A independência de Portugal comemora-se anualmente no dia 1 de Dezembro, sem grande entusiasmo. Num recanto aconchegado da capital, discursam três ou quatro personalidades, comparecem uns populares patriotas e espreitam os turistas. Que é aquilo? Que faz ali aquela meia dúzia de pessoas com gravata? Há muitos anos que a cerimónia deixou de ser notícia e a maioria dos lisboetas ignora aquela tradição.

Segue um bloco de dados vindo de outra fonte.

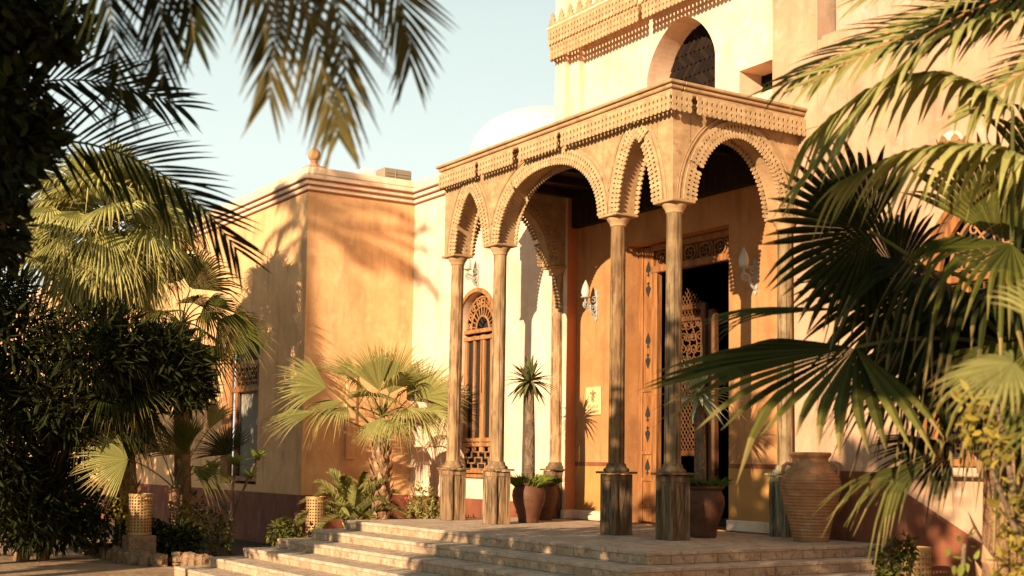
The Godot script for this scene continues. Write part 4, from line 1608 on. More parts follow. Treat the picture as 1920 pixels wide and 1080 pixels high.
func lantern(at: Vector3, label: String, r := 0.165, h := 0.66) -> void:
	var t := thing("pierced_lantern", label, "lantern", at, "pierced metal cylinder lanterns")
	var mb := new_mb()
	var nx := 22
	var ny := 12
	for iy in ny:
		for ix in nx:
			var c0 := []
			for k in 4:
				var u: float = ix + [0.0, 1.0, 1.0, 0.0][k]
				var w: float = iy + [0.0, 0.0, 1.0, 1.0][k]
				c0.append(Vector2(u, w))
			# each cell: a square with a pointed hole
			var hole := []
			for k in 8:
				var a := PI / 4 * k - 3.0 * PI / 4
				var rr := 0.40 if k % 2 == 0 else 0.26
				hole.append(Vector2(ix + 0.5 + cos(a) * rr, iy + 0.5 + sin(a) * rr))
			var outer := [c0[0], Vector2(ix + 0.5, iy), c0[1], Vector2(ix + 1.0, iy + 0.5), c0[2], Vector2(ix + 0.5, iy + 1.0), c0[3], Vector2(ix, iy + 0.5)]
			for k in 8:
				var q := []
				for p in [outer[k], outer[(k + 1) % 8], hole[(k + 1) % 8], hole[k]]:
					var a: float = TAU * p.x / nx
					q.append(at + Vector3(cos(a) * r, 0.04 + (h - 0.08) * p.y / ny, sin(a) * r))
				var am := TAU * (ix + 0.5) / nx
				mb.quad(q[0], q[1], q[2], q[3], Vector3(cos(am), 0, sin(am)))
	part(mb, "pierced_drum", M["brass"], t)
	for y in [0.0, h - 0.045]:
		mb = new_mb()
		mb.lathe([Vector2(r - 0.004, y), Vector2(r + 0.006, y + 0.004), Vector2(r + 0.006, y + 0.041), Vector2(r - 0.004, y + 0.045), Vector2(r - 0.006, y + 0.02), Vector2(r - 0.004, y)], at, 32)
		part(mb, "rim", M["brass"], t)


func pots() -> void:
	clay_pot(Vector3(-3.9, 0, -0.64), 1.0, "dark clay pot holding the spiny trunked plant between the pale columns")
	clay_pot(Vector3(-4.5, 0, -1.28), 0.98, "reddish clay pot tucked behind the pot of the spiny trunked plant")
	clay_pot(Vector3(-0.24, 0, -0.66), 1.06, "dark clay pot right behind the corner column")
	tufted_trunk("spiny_trunk_plant", "tall spiny trunked plant with a tuft of narrow leaves between the columns", Vector3(-3.9, 0.48, -0.64), Vector3(-3.86, 1.98, -0.62), 0.085, 0.06, 0.4, 84, Color(0.07, 0.085, 0.03), Color(0.2, 0.19, 0.07), 0.055)
	tufted_trunk("sword_leaf_plant", "grey green sword leaved plant on a stout trunk behind the corner column", Vector3(-0.3, 0.54, -0.66), Vector3(-0.36, 1.66, -0.7), 0.075, 0.06, 0.56, 56, Color(0.24, 0.28, 0.17), Color(0.4, 0.42, 0.28), 0.06)
	tuft("fine_green_plant", "fine feathery green plant filling the pot under the spiny trunk", Vector3(-3.9, 0.5, -0.64), 0.2, 520, 0.32, Color(0.06, 0.1, 0.015), Color(0.15, 0.18, 0.03))
	tuft("dark_feathery_plant", "dark feathery plant in the reddish pot behind", Vector3(-4.5, 0.48, -1.28), 0.17, 300, 0.32, Color(0.03, 0.05, 0.012), Color(0.06, 0.09, 0.02))
	tuft("low_leafy_plant", "small leafy green plant at the foot of the sword leaved trunk", Vector3(-0.24, 0.56, -0.66), 0.2, 320, 0.27, Color(0.03, 0.05, 0.012), Color(0.07, 0.1, 0.02))
	# ribbed jar
	var at := Vector3(0.8, 0, -1.34)
	var t := thing("ribbed_jar", "big ribbed terracotta jar with two small handles beside the steps", "jar", at)
	var prof := [Vector2(0.185, 0.0), Vector2(0.2, 0.03), Vector2(0.24, 0.22), Vector2(0.298, 0.42), Vector2(0.338, 0.6), Vector2(0.33, 0.69), Vector2(0.28, 0.775), Vector2(0.22, 0.83), Vector2(0.2, 0.87), Vector2(0.2, 0.93), Vector2(0.23, 0.965), Vector2(0.235, 0.985), Vector2(0.225, 1.0), Vector2(0.19, 0.995), Vector2(0.18, 0.9)]
	var cv := Curve.new()
	var pr := [Vector2(0, 0.002)]
	for i in 11:
		var a: Vector2 = prof[i]
		var b: Vector2 = prof[i + 1]
		var n := maxi(1, int(a.distance_to(b) / 0.0065))
		for k in n:
			var p := a.lerp(b, float(k) / n)
			if i >= 1 and i <= 5:
				p.x += 0.011 * pow(absf(sin(p.y * PI / 0.036)), 0.6) - 0.006
			pr.append(p)
	for i in range(11, prof.size()):
		pr.append(prof[i])
	var mb := new_mb()
	mb.lathe(pr, at, 48)
	part(mb, "jar_body", M["jar_clay"], t)
	for s in [-1.0, 1.0]:
		mb = new_mb()
		var d: Vector3 = Vector3(0.75, 0, -0.66) * s
		mb.tube([at + d * 0.205 + Vector3(0, 0.86, 0), at + d * 0.26 + Vector3(0, 0.875, 0), at + d * 0.3 + Vector3(0, 0.84, 0), at + d * 0.305 + Vector3(0, 0.78, 0), at + d * 0.29 + Vector3(0, 0.72, 0)], [0.02, 0.02, 0.022, 0.02, 0.022], 8)
		part(mb, "handle", M["jar_clay"], t)
	lantern(Vector3(-8.35, -0.42, 0.6), "tall pierced brass lantern among cycad fronds beside the steps")
	lantern(Vector3(-8.8, -0.36, 3.36), "dark pierced lantern standing on a stone under the left fan palm", 0.18, 0.64)
	lantern(Vector3(2.56, -0.62, -1.0), "pierced lantern lit warm at the lower right below the red wall base", 0.145, 0.68)
	for q in [[Vector3(-8.35, GROUND, 0.6), "plain stone block under the lantern beside the cycad", 0.36, 0.36], [Vector3(-8.8, GROUND, 3.36), "low stone block under the left lantern", 0.42, 0.42], [Vector3(2.56, GROUND, -1.0), "low stone block under the right lantern", 0.17, 0.4]]:
		t = thing("stone_block", q[1], "stone block", q[0])
		mb = new_mb()
		mb.box(q[0] + Vector3(0, q[2] / 2, 0), Vector3(q[3], q[2] - 0.004, q[3]), 0.02)
		part(mb, "block_body", M["rock"], t)


# ---------------------------------------------------------------- the garden

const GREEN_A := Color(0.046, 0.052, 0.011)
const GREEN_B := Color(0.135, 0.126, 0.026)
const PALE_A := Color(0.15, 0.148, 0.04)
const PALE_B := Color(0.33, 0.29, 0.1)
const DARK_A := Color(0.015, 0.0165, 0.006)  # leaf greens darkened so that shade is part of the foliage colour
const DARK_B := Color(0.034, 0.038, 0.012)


# rows: [hub, tip, normal, spread, segments, tip droop, colour a, colour b]
func fan_leaves(t: Node3D, from: Vector3, rows: Array, m := "leaf", r := 0.012, sag := 0.06) -> void:
	for q in rows:
		var mb := new_mb()
		petiole(mb, from, q[0], r, sag, Color(0.16, 0.15, 0.05))
		var n: Vector3 = q[2]
		fan(mb, q[0], q[1], n.normalized(), q[3], q[4], q[8] if q.size() > 8 else rng.randf_range(0.44, 0.56), 0.05, q[5], q[6], q[7])
		part(mb, "leaf", M[m], t)


func facing(p: Vector3, up := 0.35) -> Vector3:
	return ((EYE - p).normalized() + Vector3(0, up, 0)).normalized()


func random_fans(t: Node3D, centre: Vector3, num: int, reach: float, rad: float, lo: float, hi: float, ca: Color, cb: Color, m := "leaf", seg := 34) -> void:
	for i in num:
		var a := i * 2.39996 + rng.randf_range(-0.3, 0.3)
		var el := lerpf(hi, lo, float(i) / maxf(1.0, num - 1)) + rng.randf_range(-0.15, 0.15)
		var d := Vector3(cos(a) * cos(el), sin(el), sin(a) * cos(el))
		var hub := centre + d * reach * rng.randf_range(0.75, 1.1)
		var f := (d + DOWN * 0.35).normalized()
		var mb := new_mb()
		petiole(mb, centre, hub, 0.013, 0.05, Color(0.17, 0.16, 0.05))
		fan(mb, hub, hub + f * rad * rng.randf_range(0.8, 1.1), (Vector3.UP + d * 0.5 + Vector3(rng.randfn(), 0, rng.randfn()) * 0.3).normalized(), rng.randf_range(2.4, 3.7), seg, 0.5, 0.12, rng.randf_range(0.15, 0.45), ca, cb)
		part(mb, "leaf", M[m], t)


func leafy_plant(called: String, label: String, cat: String, base: Vector3, stems: Array, clumps: Array, count: int, size: float, m: String, ca: Color, cb: Color, bark := "grey_bark", r0 := 0.02, wide := 0.55) -> Node3D:
	var t := thing(called, label, cat, base)
	for s in stems:
		var mb := new_mb()
		var pts := [base]
		for p in s:
			pts.append(p)
		var rad := []
		for i in pts.size():
			rad.append(r0 * (1.0 - 0.75 * i / pts.size()))
		mb.tube(pts, rad, 7)
		part(mb, "stem", M[bark], t)
	crown("foliage", t, clumps, count, size, M[m], int(absf(base.x * 131.0 + base.z * 517.0)) + count, ca, cb, "stuff", wide)
	return t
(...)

Na história que se ensinava nas escolas há umas décadas, a Restauração da Independência, a 1 de Dezembro de 1640, parecia uma gesta gloriosa, devida à clarividência de um punhado de heróis. Hoje, passada essa época em que se atribuía carácter divino à soberania nacional, sabe-se melhor o que aconteceu: a Catalunha e a Andaluzia revoltaram-se contra o domínio de Castela e o Rei de Espanha teve de escolher. Como optou pela Catalunha, o parêntese aberto em 1581 fechou-se em 1640 e Portugal voltou a ser independente. E assim se conservou, até hoje.
A história é feita de diferenças, de independências e de amizades. Faz parte do plano divino que cada pessoa, cada família, cada cidade, cada nação, tenha o seu próprio estilo. Pedro Aguiar Pinto, promotor de um conhecido blogue intitulado «Povo», inspirou-se numa frase da radiomensagem de Pio XII no Natal de 1944: «O povo opõe-se à massa, vive da liberdade e da consciência de cada um». De facto, a verdadeira multidão não é a massa indistinta – marchando ao estilo das paradas comunistas, com fatos de macaco da mesma cor. Num povo livre, a espontaneidade individual harmoniza-se com o contributo dos outros para enriquecer o conjunto.

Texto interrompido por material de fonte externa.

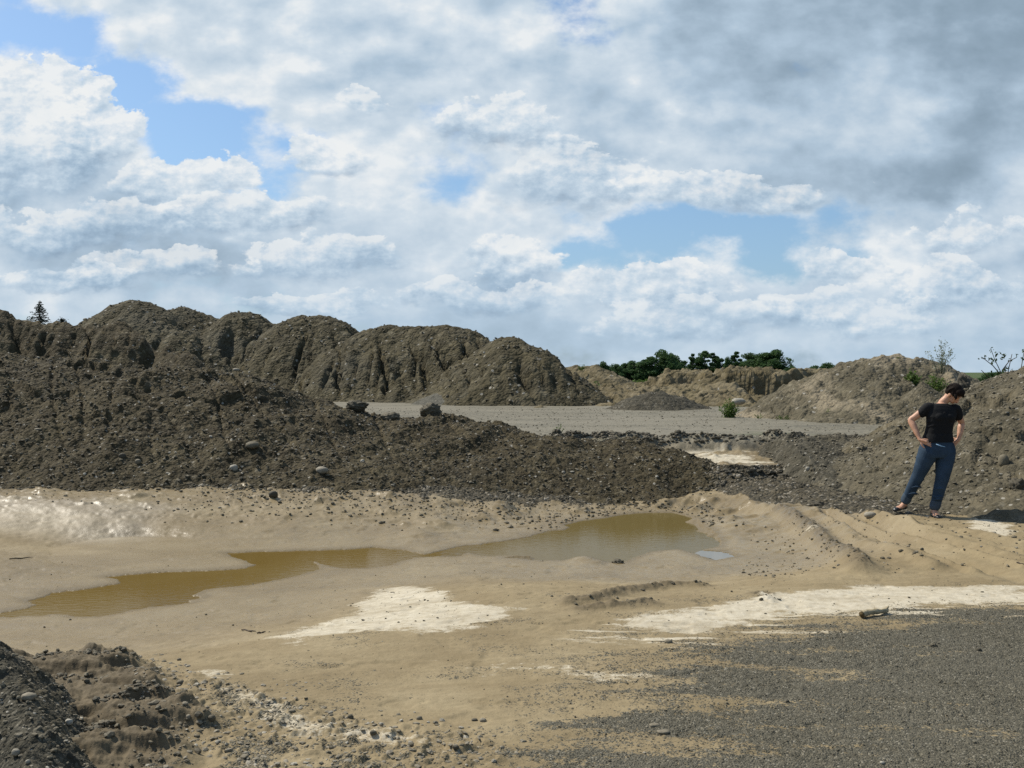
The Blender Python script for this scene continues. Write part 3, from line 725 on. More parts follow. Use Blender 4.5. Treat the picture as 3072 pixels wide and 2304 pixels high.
def link(name, me, parent=None, loc=None, label=None, cat=None, group=None, kind=None):
    o = bpy.data.objects.new(name, me); COL.objects.link(o)
    if parent: o.parent = parent
    if loc is not None: o.location = loc
    if label: o['label'] = label
    if cat: o['category'] = cat
    if group: o['group'] = group
    if kind: o['kind'] = kind
    return o
def thing(name, label, cat, loc=(0, 0, 0), group=None):
    return link(name, None, None, loc, label, cat, group)
def grid_faces(ny, nx):
    i = np.arange(ny * nx).reshape(ny, nx)
    return np.stack([i[:-1, :-1], i[:-1, 1:], i[1:, 1:], i[1:, :-1]], -1).reshape(-1, 4)
def compact(V, Fq, keepf, attrs=None):
    Fq = Fq[keepf]
    used = np.zeros(len(V), bool); used[Fq.ravel()] = True
    idx = np.cumsum(used) - 1
    return V[used], idx[Fq], ({k: v[used] for k, v in attrs.items()} if attrs else None)

# --- the ground: one sheet, finest near the viewer, out to the horizon
tn = np.concatenate([np.linspace(-9, -1.0, 40)[:-1], np.linspace(-1.0, -.60, 70)[:-1], np.linspace(-.60, .60, 1050), np.linspace(.60, 1.0, 70)[1:], np.linspace(1.0, 9, 40)[1:]])
yr = np.concatenate([np.geomspace(.6, 3.4, 60)[:-1], np.geomspace(3.4, 20, 800)[:-1], np.geomspace(20, 60, 150)[:-1], np.geomspace(60, 4000, 120)])
TN, YR = np.meshgrid(tn, yr)
GX, GY = (TN * YR).ravel(), YR.ravel()
GH = np.empty_like(GX)
GA = {}
for c0 in range(0, len(GX), 200000):
    s = slice(c0, c0 + 200000)
    hh, aa = fields(GX[s], GY[s])
    GH[s] = hh
    for k, v in aa.items():
        GA.setdefault(k, np.empty(len(GX), np.float32))[s] = v
gme = mesh_np("ground", np.stack([GX, GY, GH], 1), grid_faces(len(yr), len(tn)), M['ground'], True, GA)
link("ground", gme, kind='structure', label="tan mud, white crust and grey gravel floor of the pit")

# --- the water: a flat sheet that the mud shore cuts
wx, wy = np.meshgrid(np.linspace(-16, 6, 40), np.linspace(6.2, 14.6, 24))
link("water", mesh_np("water", np.stack([wx.ravel(), wy.ravel(), np.full(wx.size, WZ)], 1), grid_faces(24, 40), M['water']), kind='structure', label="shallow ochre brown water lying in the mud")

M['clear'] = simple("clear_puddle", (.10, .085, .05), .04, .1, 2, .5)
pd = [on_plane(X, Y, WZ + .003) for X, Y in ((1512, 1190), (1535, 1188), (1562, 1191), (1580, 1198), (1592, 1206), (1575, 1214), (1552, 1213), (1535, 1206), (1512, 1202), (1498, 1196))]
me = bpy.data.meshes.new("puddle"); me.from_pydata([tuple(p) for p in pd], [], [tuple(range(len(pd)))]); me.materials.append(M['clear'])
link("puddle", me, kind='structure', label="thin sky-blue puddle at the east end of the pond")

# --- mounds
def mound(name, label, fn, x0, x1, y0, y1, cell, mat, base=None, cat='gravel mound', group=None, foot=.05):
    nx = int((x1 - x0) / cell); ny = int((y1 - y0) / cell)
    X, Y = np.meshgrid(np.linspace(x0, x1, nx), np.linspace(y0, y1, ny))
    X = X.ravel(); Y = Y.ravel()
    H = fn(X, Y)
    G = base(X, Y) if base else low_ground(X, Y)
    keep = H > G - foot
    Fq = grid_faces(ny, nx)
    kf = keep[Fq].any(1)
    V, Fq, _ = compact(np.stack([X, Y, np.maximum(H, G - .25)], 1), Fq, kf)
    return link(name, mesh_np(name, V, Fq, mat), label=label, cat=cat, group=group)
def flat_base(x, y): return .50 - 1.6 * ss(60, 200, y)

mound("gravel_bank", "long dark bank of loose stony gravel rising behind the pond, tallest at its west end", h_bank, -13.5, 3.9, 12.6, 21.5, .028, M['bank'], cat='gravel bank')
mound("gravel_bank", "low dark gravel bank sloping down behind the standing person", h_rbank, 3.9, 9.5, 12.4, 19.5, .028, M['rbank'], cat='gravel bank')
mound("gravel_mound", "brown stony mound with slanting gullies rising beside the standing person", h_rmound, 4.2, 15, 9.6, 21, .033, M['rmound'])
mound("gravel_mound", "small dark pebbly heap cut off by the lower left corner of the photo", h_near, -4.6, -1.1, 2.6, 6.0, .011, M['near'])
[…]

Santo Agostinho notou que cada espécie animal actua invariavelmente de maneira uniforme. Conhecem-se os pássaros pela forma dos seus ninhos, os animais pelas suas tocas, mas as construções humanas são todas diferentes. Porquê? A razão é que Deus nos criou livres para que a diversidade acontecesse. Nas sociedades humanas, a uniformidade é o fruto da preguiça, da desistência de fazer render os próprios talentos. As mentes catalogadas, repetitivas, são asfixiantes. Não sentimos uma rejeição instintiva quando entramos num bairro em que todos os edifícios são iguais? Numa praça em que todas as pessoas vestem da mesma maneira?
Há uma razão para não dar valor à cópia de uma obra de arte. É verdade que, com um pouco de técnica, é possível pintar quadros iguais às maiores obras-primas, esculturas indistintas das melhores esculturas do mundo. Há cópias tão perfeitas que os próprios especialistas ficam com dúvidas sobre qual das versões é verdadeira. Fazer um museu com peças copiadas seria baratíssimo… Contudo, Deus não nos criou livres para fazermos cópias mas para sermos originais. Cada um de nós está chamado a dar um contributo singular, que só ele pode dar.
Alguns amigos recordam um almoço com S. Josemaria Escrivá, Fundador do Opus Dei, que, sendo espanhol, no final, brindou com eles por Aljubarrota, símbolo da independência portuguesa. Do ponto de vista dele, foi graças a essa independência que a mensagem do Evangelho se estendeu-se por mais regiões do mundo. Realmente, a visão dos santos supera a perspectiva dos pequenos interesses, acolhe a diversidade das pessoas e das sociedades como fonte de riqueza espiritual e cultural. Os santos vêem o mundo com os olhos de Deus e, também por isso, Deus revê-Se neles.
Foi este um dos temas da viagem apostólica do Papa Francisco a Myanmar:
– «Que belo, ver os irmãos unidos. Unidos não significa iguais. A unidade não é uniformidade (…). Cada um tem os seus próprios valores, as suas riquezas e também as suas carências. (…) A paz constrói-se com o coro das diferenças».
– «A paz é isto: a harmonia, a harmonia. Neste nosso tempo, experimentamos uma tendência mundial para a uniformidade, para fazer tudo igual. Isso é matar a humanidade. É uma colonização cultural. Temos de compreender a riqueza das nossas diferenças e perceber que dessas diferenças surge o diálogo».
– «Não devemos ter medo das diferenças. Um é o nosso Pai. Nós somos irmãos. E se discutimos, discutamos como irmãos. Estimemo-nos como irmãos. Penso que só assim se constrói a paz. Procurai construir a paz. Não vos deixeis uniformizar pela colonização cultural. A verdadeira harmonia divina faz-se com as diferenças».
Resumindo tudo isto, algumas agências de comunicação noticiaram que o Papa se tinha esquecido de falar de paz em Myanmar.